EXERCISE BRIEF:
Beneath this sentence is a set of records; write each of them out exactly.

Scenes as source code
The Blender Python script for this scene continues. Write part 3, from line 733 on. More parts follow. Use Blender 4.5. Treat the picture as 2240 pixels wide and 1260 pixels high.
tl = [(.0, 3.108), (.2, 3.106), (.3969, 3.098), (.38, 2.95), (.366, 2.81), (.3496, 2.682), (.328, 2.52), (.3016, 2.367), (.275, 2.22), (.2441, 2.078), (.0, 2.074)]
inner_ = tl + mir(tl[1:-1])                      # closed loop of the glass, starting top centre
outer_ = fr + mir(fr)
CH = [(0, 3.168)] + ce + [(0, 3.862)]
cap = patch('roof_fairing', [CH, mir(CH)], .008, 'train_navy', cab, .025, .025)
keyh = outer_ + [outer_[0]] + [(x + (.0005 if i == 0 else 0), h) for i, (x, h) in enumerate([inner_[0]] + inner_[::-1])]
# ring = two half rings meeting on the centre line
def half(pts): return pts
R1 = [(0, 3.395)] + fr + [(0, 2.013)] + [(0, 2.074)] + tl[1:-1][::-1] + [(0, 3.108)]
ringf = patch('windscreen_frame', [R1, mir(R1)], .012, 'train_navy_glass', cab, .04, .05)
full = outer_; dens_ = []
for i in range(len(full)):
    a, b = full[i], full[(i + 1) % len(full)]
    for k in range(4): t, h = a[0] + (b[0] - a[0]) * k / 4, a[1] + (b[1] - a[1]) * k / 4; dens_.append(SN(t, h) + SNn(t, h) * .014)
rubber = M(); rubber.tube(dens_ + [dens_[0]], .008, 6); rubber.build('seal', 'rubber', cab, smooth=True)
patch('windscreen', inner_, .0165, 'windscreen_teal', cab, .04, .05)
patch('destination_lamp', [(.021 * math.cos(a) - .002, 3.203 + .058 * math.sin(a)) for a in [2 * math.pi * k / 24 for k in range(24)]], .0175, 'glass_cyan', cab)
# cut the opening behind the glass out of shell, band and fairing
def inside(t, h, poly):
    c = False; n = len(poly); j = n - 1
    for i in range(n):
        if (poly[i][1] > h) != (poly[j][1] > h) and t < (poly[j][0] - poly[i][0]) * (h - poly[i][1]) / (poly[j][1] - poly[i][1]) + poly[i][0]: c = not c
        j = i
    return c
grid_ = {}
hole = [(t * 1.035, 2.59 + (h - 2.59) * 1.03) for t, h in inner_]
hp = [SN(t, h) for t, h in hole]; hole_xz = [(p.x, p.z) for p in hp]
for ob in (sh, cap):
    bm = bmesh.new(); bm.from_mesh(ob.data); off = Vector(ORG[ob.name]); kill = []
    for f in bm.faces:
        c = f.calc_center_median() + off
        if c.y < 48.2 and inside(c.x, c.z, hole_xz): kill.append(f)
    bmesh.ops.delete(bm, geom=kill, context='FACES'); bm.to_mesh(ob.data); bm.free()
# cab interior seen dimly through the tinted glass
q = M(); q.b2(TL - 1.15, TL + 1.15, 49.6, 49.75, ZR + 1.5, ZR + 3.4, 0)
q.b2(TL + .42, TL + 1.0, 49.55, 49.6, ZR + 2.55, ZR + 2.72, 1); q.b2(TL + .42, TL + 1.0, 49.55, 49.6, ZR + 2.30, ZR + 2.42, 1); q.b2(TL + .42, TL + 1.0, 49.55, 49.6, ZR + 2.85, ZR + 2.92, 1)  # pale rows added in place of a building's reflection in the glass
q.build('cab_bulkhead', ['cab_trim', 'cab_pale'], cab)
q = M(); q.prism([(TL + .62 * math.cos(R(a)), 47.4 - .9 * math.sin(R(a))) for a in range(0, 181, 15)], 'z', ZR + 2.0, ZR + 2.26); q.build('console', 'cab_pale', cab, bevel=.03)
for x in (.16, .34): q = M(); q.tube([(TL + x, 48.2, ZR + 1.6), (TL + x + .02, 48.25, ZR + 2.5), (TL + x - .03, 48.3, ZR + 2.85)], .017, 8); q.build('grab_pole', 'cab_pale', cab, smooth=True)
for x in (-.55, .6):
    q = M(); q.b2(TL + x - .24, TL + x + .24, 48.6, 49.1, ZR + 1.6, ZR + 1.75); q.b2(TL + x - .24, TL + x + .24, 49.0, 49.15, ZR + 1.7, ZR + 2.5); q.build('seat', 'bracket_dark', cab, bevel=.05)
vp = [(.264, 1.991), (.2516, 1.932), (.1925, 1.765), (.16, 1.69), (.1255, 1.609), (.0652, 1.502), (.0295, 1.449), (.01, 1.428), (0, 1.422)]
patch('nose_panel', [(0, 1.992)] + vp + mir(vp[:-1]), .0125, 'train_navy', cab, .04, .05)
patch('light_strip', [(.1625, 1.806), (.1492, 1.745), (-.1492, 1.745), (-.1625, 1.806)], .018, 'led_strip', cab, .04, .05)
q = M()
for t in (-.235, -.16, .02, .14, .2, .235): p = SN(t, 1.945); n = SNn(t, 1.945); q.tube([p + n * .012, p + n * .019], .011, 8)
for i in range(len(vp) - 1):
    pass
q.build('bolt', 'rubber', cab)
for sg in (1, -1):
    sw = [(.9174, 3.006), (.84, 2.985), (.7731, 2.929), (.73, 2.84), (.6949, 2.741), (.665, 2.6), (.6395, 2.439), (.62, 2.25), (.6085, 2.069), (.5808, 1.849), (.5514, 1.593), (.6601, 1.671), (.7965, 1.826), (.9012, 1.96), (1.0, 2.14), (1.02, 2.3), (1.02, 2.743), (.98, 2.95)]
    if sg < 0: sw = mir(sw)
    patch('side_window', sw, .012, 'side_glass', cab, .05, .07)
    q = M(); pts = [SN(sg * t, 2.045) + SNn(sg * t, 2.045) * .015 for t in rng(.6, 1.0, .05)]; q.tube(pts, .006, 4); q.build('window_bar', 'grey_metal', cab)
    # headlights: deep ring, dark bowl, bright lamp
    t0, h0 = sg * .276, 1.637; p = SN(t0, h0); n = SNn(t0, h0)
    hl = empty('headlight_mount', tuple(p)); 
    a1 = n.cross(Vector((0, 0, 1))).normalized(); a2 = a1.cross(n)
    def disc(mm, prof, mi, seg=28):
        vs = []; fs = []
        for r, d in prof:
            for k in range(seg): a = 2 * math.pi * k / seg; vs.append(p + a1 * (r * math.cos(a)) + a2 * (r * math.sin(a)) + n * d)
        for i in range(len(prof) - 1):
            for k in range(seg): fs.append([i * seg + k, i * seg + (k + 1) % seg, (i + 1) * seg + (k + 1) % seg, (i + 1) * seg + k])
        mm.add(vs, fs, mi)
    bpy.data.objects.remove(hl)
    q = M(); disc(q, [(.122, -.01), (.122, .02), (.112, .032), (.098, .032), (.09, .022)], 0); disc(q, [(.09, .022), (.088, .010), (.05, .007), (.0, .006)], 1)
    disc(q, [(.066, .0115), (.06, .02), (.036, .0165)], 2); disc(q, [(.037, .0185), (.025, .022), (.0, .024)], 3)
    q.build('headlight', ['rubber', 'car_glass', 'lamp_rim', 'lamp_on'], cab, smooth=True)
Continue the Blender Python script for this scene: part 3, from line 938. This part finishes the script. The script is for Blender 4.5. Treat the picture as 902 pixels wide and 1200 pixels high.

THE RESPONSE:
The Blender Python script for this scene continues. Write part 3, from line 733 on. More parts follow. Use Blender 4.5. Treat the picture as 2240 pixels wide and 1260 pixels high.
tl = [(.0, 3.108), (.2, 3.106), (.3969, 3.098), (.38, 2.95), (.366, 2.81), (.3496, 2.682), (.328, 2.52), (.3016, 2.367), (.275, 2.22), (.2441, 2.078), (.0, 2.074)]
inner_ = tl + mir(tl[1:-1])                      # closed loop of the glass, starting top centre
outer_ = fr + mir(fr)
CH = [(0, 3.168)] + ce + [(0, 3.862)]
cap = patch('roof_fairing', [CH, mir(CH)], .008, 'train_navy', cab, .025, .025)
keyh = outer_ + [outer_[0]] + [(x + (.0005 if i == 0 else 0), h) for i, (x, h) in enumerate([inner_[0]] + inner_[::-1])]
# ring = two half rings meeting on the centre line
def half(pts): return pts
R1 = [(0, 3.395)] + fr + [(0, 2.013)] + [(0, 2.074)] + tl[1:-1][::-1] + [(0, 3.108)]
ringf = patch('windscreen_frame', [R1, mir(R1)], .012, 'train_navy_glass', cab, .04, .05)
full = outer_; dens_ = []
for i in range(len(full)):
    a, b = full[i], full[(i + 1) % len(full)]
    for k in range(4): t, h = a[0] + (b[0] - a[0]) * k / 4, a[1] + (b[1] - a[1]) * k / 4; dens_.append(SN(t, h) + SNn(t, h) * .014)
rubber = M(); rubber.tube(dens_ + [dens_[0]], .008, 6); rubber.build('seal', 'rubber', cab, smooth=True)
patch('windscreen', inner_, .0165, 'windscreen_teal', cab, .04, .05)
patch('destination_lamp', [(.021 * math.cos(a) - .002, 3.203 + .058 * math.sin(a)) for a in [2 * math.pi * k / 24 for k in range(24)]], .0175, 'glass_cyan', cab)
# cut the opening behind the glass out of shell, band and fairing
def inside(t, h, poly):
    c = False; n = len(poly); j = n - 1
    for i in range(n):
        if (poly[i][1] > h) != (poly[j][1] > h) and t < (poly[j][0] - poly[i][0]) * (h - poly[i][1]) / (poly[j][1] - poly[i][1]) + poly[i][0]: c = not c
        j = i
    return c
grid_ = {}
hole = [(t * 1.035, 2.59 + (h - 2.59) * 1.03) for t, h in inner_]
hp = [SN(t, h) for t, h in hole]; hole_xz = [(p.x, p.z) for p in hp]
for ob in (sh, cap):
    bm = bmesh.new(); bm.from_mesh(ob.data); off = Vector(ORG[ob.name]); kill = []
    for f in bm.faces:
        c = f.calc_center_median() + off
        if c.y < 48.2 and inside(c.x, c.z, hole_xz): kill.append(f)
    bmesh.ops.delete(bm, geom=kill, context='FACES'); bm.to_mesh(ob.data); bm.free()
# cab interior seen dimly through the tinted glass
q = M(); q.b2(TL - 1.15, TL + 1.15, 49.6, 49.75, ZR + 1.5, ZR + 3.4, 0)
q.b2(TL + .42, TL + 1.0, 49.55, 49.6, ZR + 2.55, ZR + 2.72, 1); q.b2(TL + .42, TL + 1.0, 49.55, 49.6, ZR + 2.30, ZR + 2.42, 1); q.b2(TL + .42, TL + 1.0, 49.55, 49.6, ZR + 2.85, ZR + 2.92, 1)  # pale rows added in place of a building's reflection in the glass
q.build('cab_bulkhead', ['cab_trim', 'cab_pale'], cab)
q = M(); q.prism([(TL + .62 * math.cos(R(a)), 47.4 - .9 * math.sin(R(a))) for a in range(0, 181, 15)], 'z', ZR + 2.0, ZR + 2.26); q.build('console', 'cab_pale', cab, bevel=.03)
for x in (.16, .34): q = M(); q.tube([(TL + x, 48.2, ZR + 1.6), (TL + x + .02, 48.25, ZR + 2.5), (TL + x - .03, 48.3, ZR + 2.85)], .017, 8); q.build('grab_pole', 'cab_pale', cab, smooth=True)
for x in (-.55, .6):
    q = M(); q.b2(TL + x - .24, TL + x + .24, 48.6, 49.1, ZR + 1.6, ZR + 1.75); q.b2(TL + x - .24, TL + x + .24, 49.0, 49.15, ZR + 1.7, ZR + 2.5); q.build('seat', 'bracket_dark', cab, bevel=.05)
vp = [(.264, 1.991), (.2516, 1.932), (.1925, 1.765), (.16, 1.69), (.1255, 1.609), (.0652, 1.502), (.0295, 1.449), (.01, 1.428), (0, 1.422)]
patch('nose_panel', [(0, 1.992)] + vp + mir(vp[:-1]), .0125, 'train_navy', cab, .04, .05)
patch('light_strip', [(.1625, 1.806), (.1492, 1.745), (-.1492, 1.745), (-.1625, 1.806)], .018, 'led_strip', cab, .04, .05)
q = M()
for t in (-.235, -.16, .02, .14, .2, .235): p = SN(t, 1.945); n = SNn(t, 1.945); q.tube([p + n * .012, p + n * .019], .011, 8)
for i in range(len(vp) - 1):
    pass
q.build('bolt', 'rubber', cab)
for sg in (1, -1):
    sw = [(.9174, 3.006), (.84, 2.985), (.7731, 2.929), (.73, 2.84), (.6949, 2.741), (.665, 2.6), (.6395, 2.439), (.62, 2.25), (.6085, 2.069), (.5808, 1.849), (.5514, 1.593), (.6601, 1.671), (.7965, 1.826), (.9012, 1.96), (1.0, 2.14), (1.02, 2.3), (1.02, 2.743), (.98, 2.95)]
    if sg < 0: sw = mir(sw)
    patch('side_window', sw, .012, 'side_glass', cab, .05, .07)
    q = M(); pts = [SN(sg * t, 2.045) + SNn(sg * t, 2.045) * .015 for t in rng(.6, 1.0, .05)]; q.tube(pts, .006, 4); q.build('window_bar', 'grey_metal', cab)
    # headlights: deep ring, dark bowl, bright lamp
    t0, h0 = sg * .276, 1.637; p = SN(t0, h0); n = SNn(t0, h0)
    hl = empty('headlight_mount', tuple(p)); 
    a1 = n.cross(Vector((0, 0, 1))).normalized(); a2 = a1.cross(n)
    def disc(mm, prof, mi, seg=28):
        vs = []; fs = []
        for r, d in prof:
            for k in range(seg): a = 2 * math.pi * k / seg; vs.append(p + a1 * (r * math.cos(a)) + a2 * (r * math.sin(a)) + n * d)
        for i in range(len(prof) - 1):
            for k in range(seg): fs.append([i * seg + k, i * seg + (k + 1) % seg, (i + 1) * seg + (k + 1) % seg, (i + 1) * seg + k])
        mm.add(vs, fs, mi)
    bpy.data.objects.remove(hl)
    q = M(); disc(q, [(.122, -.01), (.122, .02), (.112, .032), (.098, .032), (.09, .022)], 0); disc(q, [(.09, .022), (.088, .010), (.05, .007), (.0, .006)], 1)
    disc(q, [(.066, .0115), (.06, .02), (.036, .0165)], 2); disc(q, [(.037, .0185), (.025, .022), (.0, .024)], 3)
    q.build('headlight', ['rubber', 'car_glass', 'lamp_rim', 'lamp_on'], cab, smooth=True)
Continue the Blender Python script for this scene: part 3, from line 938. This part finishes the script. The script is for Blender 4.5. Treat the picture as 902 pixels wide and 1200 pixels high.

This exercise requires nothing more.